For years, educators have known that students loose reading skills during the summer if they don’t continue reading. They call this loss the “summer slide.” It is most severe among low-income students who lose up to two months of reading skills, yet it is sometimes nonexistent among middle class students who make slight gains in reading during summer months.
Here’s what some studies show:
- B. Heyns’ 1978 study of 3000 sixth and seventh graders in Atlanta Public School showed that students who read at least six books during the summer maintained or improved their reading skills. But students who didn’t read lost up to a whole grade of reading skills.
- K Alexander’s, D. Entwisle’s and L. Olson’s 2007 longitudinal study of Baltimore students over 15 years found that by the end of fifth grade, students who didn’t read during the summer measured two years behind their classmates who did. They concluded that 2/3 of the reading difference in ninth graders can be attributed to reading or not during summer school breaks.
- Dominican University’s study of students completing third grade who took part in their local libraries’ summer reading programs scored 52 Lexile points ahead of their classmates who did not.

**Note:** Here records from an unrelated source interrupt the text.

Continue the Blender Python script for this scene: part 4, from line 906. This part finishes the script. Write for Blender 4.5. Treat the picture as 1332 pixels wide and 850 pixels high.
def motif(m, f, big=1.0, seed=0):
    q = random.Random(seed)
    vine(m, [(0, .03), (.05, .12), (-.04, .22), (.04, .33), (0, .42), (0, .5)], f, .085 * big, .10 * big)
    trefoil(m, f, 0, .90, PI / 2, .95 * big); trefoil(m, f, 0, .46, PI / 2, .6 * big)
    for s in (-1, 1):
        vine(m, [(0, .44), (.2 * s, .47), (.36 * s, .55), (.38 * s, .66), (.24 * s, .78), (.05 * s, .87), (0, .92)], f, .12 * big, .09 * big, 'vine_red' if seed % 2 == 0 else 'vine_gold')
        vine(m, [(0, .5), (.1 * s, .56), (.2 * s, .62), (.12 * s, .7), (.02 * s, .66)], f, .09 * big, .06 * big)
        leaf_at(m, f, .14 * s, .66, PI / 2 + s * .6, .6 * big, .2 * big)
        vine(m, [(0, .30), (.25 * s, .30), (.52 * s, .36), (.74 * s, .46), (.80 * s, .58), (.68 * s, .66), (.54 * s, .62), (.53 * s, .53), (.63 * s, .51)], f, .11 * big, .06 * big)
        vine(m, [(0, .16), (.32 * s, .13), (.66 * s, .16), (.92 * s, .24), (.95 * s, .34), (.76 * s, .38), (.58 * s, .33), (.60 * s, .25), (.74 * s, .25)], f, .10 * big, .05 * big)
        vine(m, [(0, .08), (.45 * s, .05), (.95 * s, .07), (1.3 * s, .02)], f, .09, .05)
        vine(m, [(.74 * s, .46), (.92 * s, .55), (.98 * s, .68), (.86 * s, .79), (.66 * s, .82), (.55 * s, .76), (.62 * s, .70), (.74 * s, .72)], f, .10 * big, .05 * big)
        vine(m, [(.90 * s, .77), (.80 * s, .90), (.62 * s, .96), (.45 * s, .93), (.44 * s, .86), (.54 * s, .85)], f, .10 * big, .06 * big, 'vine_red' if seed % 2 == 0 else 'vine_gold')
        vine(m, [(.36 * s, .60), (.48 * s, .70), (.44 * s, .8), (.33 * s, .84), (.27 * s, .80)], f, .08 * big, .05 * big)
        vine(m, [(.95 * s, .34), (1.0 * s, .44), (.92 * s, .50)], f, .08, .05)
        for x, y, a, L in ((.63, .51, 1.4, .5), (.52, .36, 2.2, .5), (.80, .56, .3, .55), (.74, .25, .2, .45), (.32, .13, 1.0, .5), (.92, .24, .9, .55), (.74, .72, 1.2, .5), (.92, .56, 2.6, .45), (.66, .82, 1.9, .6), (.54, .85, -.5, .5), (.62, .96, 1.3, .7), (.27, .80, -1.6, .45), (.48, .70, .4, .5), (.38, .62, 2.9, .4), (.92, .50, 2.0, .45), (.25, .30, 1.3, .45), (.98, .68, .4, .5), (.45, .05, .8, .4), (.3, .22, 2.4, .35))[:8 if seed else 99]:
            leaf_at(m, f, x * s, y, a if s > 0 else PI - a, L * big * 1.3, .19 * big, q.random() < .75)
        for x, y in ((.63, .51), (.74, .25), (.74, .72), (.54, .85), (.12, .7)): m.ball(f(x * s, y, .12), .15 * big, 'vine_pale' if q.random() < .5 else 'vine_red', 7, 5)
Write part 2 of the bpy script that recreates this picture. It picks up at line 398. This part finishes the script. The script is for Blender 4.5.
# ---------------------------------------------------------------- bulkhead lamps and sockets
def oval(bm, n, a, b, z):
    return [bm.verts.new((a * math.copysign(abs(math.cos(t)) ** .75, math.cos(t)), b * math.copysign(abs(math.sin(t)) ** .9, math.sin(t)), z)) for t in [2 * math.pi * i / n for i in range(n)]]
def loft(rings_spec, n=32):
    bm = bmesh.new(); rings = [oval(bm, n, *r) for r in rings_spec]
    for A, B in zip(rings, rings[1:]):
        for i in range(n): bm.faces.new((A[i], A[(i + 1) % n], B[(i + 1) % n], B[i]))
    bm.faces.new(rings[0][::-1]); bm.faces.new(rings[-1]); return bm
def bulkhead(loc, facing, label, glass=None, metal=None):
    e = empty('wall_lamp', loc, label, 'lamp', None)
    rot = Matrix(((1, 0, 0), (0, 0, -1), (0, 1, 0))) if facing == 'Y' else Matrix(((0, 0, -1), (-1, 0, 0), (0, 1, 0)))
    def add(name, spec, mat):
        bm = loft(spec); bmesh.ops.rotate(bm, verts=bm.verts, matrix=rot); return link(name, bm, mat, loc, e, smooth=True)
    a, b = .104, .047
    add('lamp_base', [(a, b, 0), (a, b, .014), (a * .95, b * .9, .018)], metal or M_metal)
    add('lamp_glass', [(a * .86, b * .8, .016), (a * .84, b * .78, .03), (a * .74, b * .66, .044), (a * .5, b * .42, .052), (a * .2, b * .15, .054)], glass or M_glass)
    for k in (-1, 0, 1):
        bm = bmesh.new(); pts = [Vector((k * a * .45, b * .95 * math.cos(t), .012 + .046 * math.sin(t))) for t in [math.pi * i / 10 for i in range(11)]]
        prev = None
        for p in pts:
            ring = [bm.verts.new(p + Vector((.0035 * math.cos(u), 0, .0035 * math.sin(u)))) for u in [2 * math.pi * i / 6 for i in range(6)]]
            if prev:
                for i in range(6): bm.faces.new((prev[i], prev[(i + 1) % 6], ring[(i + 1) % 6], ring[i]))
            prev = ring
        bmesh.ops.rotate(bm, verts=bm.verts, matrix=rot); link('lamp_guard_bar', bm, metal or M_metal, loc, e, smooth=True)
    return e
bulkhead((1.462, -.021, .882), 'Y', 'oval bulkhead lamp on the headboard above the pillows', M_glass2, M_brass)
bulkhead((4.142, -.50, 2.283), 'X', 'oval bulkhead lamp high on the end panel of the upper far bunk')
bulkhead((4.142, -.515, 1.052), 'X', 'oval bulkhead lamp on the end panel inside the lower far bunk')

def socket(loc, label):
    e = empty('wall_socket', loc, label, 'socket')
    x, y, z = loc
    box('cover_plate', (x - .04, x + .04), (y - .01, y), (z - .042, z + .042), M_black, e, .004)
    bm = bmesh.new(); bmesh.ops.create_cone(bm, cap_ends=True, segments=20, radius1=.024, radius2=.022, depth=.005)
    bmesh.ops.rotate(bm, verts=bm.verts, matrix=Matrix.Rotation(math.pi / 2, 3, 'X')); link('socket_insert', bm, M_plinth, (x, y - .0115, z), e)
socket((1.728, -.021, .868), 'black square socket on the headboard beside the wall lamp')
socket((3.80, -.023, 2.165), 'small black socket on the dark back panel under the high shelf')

- The Campaign for Grade-Level Reading, funded by many foundations, concluded that children’s absence from reading during the summer is a major hurdle for achieving good reading skills by the end of third grade.
- The summer slide is cumulative. Some estimate that by the end of high school the summer slide can account for up to a four year lag in reading achievement, and it can have an effect on high school graduation rates. According to the Annie E. Casey Foundation, “one in six children who are not reading proficiently in 3rd grade do not graduate from high school on time, a rate four times greater than that for proficient readers.”
So how can you combat the summer slide?
- Sign your child up for your local library’s summer reading program, and make sure your child completes the reading.
- Go to the library regularly and let your child select books she will enjoy.
- Help your child to read a chapter book a week, or a picture book each night.
- Encourage your child to read the newspaper, television guides, magazines and online articles.
- Reward your child with a trip to the book store to select her very own book.
- Read to your child every evening, and let him read to you. Your reading will teach fluency and pronunciation, and establish the notion that reading for pleasure is fun.